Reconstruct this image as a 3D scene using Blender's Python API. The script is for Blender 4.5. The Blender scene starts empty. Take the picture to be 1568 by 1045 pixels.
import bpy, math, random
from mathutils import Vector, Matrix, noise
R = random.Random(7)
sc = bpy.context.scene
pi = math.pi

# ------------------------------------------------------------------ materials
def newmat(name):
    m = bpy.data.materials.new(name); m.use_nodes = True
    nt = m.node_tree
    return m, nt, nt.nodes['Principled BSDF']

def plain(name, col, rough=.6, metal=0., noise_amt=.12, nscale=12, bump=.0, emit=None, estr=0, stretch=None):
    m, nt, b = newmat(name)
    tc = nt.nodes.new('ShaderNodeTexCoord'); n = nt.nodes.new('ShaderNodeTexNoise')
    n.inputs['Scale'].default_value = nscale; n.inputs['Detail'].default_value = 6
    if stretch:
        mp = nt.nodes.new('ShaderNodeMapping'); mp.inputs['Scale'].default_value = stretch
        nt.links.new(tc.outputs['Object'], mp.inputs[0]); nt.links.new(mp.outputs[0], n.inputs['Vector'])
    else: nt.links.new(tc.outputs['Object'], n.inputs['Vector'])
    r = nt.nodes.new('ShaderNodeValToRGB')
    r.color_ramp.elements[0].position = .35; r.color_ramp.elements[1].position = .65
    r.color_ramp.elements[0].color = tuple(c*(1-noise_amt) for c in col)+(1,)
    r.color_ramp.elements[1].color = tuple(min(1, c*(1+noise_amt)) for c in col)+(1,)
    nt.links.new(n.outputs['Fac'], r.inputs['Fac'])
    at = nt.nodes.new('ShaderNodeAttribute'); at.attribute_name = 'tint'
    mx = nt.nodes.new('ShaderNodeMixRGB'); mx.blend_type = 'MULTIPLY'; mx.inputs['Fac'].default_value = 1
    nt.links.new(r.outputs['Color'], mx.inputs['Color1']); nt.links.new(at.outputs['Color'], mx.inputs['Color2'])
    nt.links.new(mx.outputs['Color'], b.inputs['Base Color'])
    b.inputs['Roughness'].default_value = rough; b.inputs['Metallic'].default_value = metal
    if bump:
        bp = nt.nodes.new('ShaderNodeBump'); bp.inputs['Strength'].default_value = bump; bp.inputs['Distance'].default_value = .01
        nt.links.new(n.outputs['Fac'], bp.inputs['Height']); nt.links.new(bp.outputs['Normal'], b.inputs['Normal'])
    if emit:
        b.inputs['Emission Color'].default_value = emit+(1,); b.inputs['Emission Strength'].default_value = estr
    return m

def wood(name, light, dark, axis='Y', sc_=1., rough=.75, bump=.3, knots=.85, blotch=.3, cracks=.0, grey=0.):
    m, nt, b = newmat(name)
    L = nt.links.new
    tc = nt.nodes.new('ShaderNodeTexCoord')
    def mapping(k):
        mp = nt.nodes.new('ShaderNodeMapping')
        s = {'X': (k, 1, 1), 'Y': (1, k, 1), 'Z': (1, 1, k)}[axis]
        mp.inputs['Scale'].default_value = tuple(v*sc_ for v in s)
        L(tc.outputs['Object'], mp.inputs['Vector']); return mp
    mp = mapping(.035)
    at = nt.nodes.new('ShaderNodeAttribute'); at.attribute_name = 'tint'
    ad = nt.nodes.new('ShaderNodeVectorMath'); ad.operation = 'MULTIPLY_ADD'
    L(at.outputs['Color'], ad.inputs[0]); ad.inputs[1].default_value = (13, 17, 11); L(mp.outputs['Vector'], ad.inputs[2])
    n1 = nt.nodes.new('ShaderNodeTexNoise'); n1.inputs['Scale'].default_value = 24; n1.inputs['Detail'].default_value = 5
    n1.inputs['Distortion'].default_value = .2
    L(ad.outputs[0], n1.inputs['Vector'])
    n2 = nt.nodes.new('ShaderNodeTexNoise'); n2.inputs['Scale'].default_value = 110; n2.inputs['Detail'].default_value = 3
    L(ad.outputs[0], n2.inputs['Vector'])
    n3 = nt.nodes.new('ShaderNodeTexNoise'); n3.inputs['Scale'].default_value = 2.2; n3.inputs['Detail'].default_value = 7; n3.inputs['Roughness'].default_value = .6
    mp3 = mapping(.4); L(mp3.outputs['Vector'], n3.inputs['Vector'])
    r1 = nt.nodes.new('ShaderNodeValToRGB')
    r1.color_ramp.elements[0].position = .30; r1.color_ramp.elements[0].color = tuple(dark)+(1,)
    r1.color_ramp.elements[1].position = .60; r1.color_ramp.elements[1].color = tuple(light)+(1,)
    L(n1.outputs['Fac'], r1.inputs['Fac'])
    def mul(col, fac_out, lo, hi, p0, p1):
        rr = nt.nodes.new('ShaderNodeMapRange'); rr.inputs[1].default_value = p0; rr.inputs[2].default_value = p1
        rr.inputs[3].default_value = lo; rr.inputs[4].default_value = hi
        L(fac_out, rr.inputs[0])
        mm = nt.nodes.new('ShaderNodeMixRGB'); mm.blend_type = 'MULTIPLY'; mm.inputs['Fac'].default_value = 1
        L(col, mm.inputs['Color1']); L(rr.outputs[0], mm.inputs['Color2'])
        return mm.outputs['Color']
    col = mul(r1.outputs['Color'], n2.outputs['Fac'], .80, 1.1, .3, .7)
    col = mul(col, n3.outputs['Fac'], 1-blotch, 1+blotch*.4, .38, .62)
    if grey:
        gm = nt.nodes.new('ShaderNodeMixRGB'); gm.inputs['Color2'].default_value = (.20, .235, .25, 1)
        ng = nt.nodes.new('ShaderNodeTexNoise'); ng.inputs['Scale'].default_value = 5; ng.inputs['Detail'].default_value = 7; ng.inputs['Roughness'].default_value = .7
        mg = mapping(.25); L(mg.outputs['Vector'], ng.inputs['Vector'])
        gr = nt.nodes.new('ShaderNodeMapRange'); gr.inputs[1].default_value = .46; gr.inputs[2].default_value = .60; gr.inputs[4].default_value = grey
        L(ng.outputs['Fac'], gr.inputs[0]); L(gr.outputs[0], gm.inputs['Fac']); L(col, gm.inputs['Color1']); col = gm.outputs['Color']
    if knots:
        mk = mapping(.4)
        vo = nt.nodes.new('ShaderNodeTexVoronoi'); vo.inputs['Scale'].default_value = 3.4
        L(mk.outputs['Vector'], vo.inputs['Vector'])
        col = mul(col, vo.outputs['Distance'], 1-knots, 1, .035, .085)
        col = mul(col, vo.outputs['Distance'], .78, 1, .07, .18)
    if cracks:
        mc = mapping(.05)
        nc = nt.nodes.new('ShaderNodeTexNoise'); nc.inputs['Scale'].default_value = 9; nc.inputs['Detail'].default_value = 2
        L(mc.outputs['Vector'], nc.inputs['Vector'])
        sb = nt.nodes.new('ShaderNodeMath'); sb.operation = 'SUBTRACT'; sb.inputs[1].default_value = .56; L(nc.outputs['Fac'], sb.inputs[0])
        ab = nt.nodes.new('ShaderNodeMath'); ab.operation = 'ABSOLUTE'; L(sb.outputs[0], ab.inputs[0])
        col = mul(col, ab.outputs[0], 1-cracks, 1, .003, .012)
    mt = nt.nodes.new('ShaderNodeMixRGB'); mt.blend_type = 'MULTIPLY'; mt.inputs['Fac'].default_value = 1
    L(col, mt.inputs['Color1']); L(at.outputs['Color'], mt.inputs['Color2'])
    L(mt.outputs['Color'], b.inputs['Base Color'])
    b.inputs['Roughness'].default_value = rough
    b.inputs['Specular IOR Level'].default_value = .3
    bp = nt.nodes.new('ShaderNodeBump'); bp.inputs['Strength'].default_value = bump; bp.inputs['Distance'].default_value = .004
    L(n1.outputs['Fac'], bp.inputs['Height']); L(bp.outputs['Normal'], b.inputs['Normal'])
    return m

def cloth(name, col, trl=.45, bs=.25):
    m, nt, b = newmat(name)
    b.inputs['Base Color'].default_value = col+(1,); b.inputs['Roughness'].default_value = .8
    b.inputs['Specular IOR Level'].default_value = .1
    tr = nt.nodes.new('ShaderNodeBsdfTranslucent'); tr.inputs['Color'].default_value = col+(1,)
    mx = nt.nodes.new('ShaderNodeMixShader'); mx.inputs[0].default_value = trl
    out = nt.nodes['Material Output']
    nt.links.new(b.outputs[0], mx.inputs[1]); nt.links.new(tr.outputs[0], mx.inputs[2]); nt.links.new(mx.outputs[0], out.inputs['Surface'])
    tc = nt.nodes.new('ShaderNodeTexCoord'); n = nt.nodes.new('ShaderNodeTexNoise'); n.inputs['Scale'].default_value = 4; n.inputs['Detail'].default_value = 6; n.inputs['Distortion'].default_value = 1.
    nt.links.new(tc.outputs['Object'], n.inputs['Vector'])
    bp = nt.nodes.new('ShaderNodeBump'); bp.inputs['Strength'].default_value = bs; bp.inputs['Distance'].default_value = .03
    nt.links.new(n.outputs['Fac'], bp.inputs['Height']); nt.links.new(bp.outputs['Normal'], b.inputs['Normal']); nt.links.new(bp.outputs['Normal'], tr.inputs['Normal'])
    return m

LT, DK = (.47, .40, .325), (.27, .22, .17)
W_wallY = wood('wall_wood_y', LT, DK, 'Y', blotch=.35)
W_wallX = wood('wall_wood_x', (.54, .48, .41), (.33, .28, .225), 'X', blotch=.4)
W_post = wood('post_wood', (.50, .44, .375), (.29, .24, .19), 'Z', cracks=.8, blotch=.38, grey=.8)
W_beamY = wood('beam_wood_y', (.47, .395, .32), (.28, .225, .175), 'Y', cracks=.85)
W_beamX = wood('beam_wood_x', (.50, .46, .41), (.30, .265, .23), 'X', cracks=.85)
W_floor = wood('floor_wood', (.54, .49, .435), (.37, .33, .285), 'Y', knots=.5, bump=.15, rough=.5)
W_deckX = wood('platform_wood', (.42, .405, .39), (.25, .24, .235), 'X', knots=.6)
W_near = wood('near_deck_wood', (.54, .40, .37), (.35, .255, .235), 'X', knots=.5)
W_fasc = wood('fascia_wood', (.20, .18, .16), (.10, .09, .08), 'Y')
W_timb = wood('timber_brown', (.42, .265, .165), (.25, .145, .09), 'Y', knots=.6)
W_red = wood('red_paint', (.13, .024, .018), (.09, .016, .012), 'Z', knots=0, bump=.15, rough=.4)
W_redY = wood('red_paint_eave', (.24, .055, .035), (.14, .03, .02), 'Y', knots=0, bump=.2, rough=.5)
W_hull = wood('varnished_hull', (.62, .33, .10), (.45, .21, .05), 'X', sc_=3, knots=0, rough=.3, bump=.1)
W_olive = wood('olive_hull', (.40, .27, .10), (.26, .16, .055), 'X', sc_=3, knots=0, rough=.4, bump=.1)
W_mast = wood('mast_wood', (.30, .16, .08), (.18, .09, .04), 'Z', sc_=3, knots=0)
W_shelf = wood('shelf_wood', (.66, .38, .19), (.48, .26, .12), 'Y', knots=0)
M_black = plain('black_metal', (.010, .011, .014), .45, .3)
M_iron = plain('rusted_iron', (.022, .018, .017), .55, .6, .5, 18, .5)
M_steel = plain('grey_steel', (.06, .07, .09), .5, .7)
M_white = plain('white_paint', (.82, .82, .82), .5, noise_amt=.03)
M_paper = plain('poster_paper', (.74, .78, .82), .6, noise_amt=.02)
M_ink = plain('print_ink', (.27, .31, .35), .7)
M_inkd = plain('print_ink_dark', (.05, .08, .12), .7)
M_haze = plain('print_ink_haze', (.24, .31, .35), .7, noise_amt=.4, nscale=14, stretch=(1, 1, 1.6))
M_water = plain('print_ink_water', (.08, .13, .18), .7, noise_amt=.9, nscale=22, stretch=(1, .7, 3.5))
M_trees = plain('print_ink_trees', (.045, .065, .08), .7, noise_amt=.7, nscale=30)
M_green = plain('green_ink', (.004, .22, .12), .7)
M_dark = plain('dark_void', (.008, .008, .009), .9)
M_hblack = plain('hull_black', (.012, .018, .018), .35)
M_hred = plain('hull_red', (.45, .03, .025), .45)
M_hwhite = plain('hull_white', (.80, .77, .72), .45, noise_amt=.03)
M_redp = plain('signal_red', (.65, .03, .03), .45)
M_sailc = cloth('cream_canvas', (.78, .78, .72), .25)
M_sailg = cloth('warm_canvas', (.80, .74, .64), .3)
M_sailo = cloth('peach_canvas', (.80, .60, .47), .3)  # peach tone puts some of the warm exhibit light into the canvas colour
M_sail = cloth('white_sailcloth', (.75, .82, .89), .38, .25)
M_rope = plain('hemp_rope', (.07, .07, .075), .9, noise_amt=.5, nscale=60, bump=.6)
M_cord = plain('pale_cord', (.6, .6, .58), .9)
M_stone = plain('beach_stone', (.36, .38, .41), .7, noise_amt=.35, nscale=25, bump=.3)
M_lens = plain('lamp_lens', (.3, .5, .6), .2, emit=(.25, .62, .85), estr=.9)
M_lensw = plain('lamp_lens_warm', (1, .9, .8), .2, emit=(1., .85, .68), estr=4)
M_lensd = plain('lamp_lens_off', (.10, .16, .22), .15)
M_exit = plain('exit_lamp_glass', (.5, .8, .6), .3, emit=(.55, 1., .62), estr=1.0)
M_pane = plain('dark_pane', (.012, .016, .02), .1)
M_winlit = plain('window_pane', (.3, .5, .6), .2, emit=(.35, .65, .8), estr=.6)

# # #

> EXERCISE PROMPT:
Can you write out the lines above, from the first one through the one containing "pi = math.pi", exactly as they appear and nothing more?

> THE OUTPUT:
Reconstruct this image as a 3D scene using Blender's Python API. The script is for Blender 4.5. The Blender scene starts empty. Take the picture to be 1568 by 1045 pixels.
import bpy, math, random
from mathutils import Vector, Matrix, noise
R = random.Random(7)
sc = bpy.context.scene
pi = math.pi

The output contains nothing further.